**Given entries:**
--- Begin ---
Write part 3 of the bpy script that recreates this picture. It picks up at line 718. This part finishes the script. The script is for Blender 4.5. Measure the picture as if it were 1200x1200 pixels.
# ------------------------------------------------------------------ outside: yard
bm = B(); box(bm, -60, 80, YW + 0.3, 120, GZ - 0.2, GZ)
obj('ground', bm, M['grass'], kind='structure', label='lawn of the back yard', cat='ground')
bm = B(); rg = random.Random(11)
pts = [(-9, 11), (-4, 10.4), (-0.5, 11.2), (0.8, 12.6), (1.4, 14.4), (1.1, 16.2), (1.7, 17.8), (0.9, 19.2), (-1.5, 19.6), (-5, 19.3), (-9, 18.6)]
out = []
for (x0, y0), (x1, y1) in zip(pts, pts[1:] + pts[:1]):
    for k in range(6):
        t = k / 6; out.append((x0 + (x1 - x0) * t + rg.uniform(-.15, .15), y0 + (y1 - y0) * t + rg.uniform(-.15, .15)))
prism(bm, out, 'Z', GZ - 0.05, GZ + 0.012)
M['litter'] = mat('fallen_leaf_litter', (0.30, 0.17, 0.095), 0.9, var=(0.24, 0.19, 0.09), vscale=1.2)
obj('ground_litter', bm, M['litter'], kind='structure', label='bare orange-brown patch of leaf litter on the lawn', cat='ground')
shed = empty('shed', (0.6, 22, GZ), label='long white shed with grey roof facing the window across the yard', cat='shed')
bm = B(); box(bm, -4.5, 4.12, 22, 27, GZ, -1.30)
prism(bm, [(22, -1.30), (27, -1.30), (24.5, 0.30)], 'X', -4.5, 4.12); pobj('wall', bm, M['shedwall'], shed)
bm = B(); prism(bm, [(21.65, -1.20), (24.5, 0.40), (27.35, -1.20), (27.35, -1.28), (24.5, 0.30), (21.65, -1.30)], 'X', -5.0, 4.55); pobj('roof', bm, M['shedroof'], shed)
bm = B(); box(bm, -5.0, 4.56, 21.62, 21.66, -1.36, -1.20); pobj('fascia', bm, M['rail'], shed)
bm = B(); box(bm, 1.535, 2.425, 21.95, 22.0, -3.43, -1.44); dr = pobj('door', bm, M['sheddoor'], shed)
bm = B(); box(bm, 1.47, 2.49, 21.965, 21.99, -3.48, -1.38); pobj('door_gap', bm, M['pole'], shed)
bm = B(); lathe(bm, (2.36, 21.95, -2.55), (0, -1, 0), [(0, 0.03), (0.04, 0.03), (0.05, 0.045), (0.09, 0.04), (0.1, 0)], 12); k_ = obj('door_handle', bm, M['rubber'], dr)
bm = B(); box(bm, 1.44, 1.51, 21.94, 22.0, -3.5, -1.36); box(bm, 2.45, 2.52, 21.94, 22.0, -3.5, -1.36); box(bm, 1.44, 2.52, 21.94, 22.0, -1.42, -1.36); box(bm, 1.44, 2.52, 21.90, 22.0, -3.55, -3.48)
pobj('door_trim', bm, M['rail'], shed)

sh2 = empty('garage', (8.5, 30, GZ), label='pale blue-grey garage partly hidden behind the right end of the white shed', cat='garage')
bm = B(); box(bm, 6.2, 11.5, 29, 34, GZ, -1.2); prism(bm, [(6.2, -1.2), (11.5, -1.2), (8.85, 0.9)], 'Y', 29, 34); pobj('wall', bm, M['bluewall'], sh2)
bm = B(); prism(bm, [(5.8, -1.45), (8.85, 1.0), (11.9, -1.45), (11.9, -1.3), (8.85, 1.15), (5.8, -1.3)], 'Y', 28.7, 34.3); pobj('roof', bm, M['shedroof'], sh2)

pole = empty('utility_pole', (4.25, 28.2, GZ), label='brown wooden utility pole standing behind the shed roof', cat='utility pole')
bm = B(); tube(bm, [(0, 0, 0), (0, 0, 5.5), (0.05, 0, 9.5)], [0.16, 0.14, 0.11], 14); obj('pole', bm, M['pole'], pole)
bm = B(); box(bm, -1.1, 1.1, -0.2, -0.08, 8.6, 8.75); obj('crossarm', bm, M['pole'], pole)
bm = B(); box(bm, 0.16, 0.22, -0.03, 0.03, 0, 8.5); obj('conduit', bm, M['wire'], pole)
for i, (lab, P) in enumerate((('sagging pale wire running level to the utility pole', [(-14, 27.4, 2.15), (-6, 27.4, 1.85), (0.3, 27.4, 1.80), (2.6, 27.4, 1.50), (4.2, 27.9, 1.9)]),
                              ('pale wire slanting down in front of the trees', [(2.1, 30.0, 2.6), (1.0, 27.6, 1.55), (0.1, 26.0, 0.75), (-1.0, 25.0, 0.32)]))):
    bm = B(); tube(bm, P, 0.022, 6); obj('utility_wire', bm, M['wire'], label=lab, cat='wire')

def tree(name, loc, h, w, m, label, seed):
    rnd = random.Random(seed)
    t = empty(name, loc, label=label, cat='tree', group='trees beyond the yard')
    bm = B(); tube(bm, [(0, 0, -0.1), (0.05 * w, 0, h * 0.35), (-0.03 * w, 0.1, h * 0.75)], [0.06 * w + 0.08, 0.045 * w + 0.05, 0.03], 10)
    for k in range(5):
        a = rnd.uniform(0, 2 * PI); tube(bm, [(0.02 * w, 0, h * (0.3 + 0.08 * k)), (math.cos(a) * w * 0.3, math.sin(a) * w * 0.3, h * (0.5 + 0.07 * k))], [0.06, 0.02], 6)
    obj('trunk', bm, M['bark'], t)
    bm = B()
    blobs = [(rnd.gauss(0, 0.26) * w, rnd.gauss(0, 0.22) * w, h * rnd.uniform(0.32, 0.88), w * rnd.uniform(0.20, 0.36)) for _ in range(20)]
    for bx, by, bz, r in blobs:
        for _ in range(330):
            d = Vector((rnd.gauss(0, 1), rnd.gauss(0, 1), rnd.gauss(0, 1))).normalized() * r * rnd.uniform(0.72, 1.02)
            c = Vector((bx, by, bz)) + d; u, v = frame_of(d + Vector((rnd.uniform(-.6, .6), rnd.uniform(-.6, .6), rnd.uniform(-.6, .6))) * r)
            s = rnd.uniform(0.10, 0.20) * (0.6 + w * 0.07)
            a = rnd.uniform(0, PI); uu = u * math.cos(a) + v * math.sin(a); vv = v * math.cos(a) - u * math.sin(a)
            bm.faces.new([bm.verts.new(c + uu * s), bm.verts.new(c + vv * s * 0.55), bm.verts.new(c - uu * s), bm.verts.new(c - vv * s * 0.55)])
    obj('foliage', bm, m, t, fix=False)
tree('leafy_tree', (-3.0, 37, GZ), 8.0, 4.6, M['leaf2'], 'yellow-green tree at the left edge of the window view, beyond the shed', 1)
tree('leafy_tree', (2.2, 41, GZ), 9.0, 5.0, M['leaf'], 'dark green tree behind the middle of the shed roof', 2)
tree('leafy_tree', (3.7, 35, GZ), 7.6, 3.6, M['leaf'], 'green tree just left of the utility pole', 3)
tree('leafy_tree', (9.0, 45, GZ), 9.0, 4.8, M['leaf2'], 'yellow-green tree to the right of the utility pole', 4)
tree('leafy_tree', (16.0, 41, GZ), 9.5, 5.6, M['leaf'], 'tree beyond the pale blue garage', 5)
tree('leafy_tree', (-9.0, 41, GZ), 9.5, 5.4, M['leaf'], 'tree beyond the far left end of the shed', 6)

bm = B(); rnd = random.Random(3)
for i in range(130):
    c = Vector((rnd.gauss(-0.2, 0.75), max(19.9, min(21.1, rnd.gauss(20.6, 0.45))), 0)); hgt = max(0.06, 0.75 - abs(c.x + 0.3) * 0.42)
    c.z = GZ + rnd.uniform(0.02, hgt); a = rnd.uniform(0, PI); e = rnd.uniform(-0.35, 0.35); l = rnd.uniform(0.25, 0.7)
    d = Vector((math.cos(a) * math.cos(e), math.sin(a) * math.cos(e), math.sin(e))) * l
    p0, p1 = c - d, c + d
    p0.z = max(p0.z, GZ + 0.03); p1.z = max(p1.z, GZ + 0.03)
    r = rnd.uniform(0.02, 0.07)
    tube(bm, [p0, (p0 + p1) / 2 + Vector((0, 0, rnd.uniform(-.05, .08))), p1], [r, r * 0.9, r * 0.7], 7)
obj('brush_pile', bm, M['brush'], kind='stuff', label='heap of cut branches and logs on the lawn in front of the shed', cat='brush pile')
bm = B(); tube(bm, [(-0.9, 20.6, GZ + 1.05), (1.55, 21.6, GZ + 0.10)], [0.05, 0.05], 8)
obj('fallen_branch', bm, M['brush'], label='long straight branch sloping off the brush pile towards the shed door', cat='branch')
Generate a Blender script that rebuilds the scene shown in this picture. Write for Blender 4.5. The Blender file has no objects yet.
--- End ---
**Goal:** From the data above, work out how many lines contain the string "script" and reply with only the number.

**Answer to this problem:** 2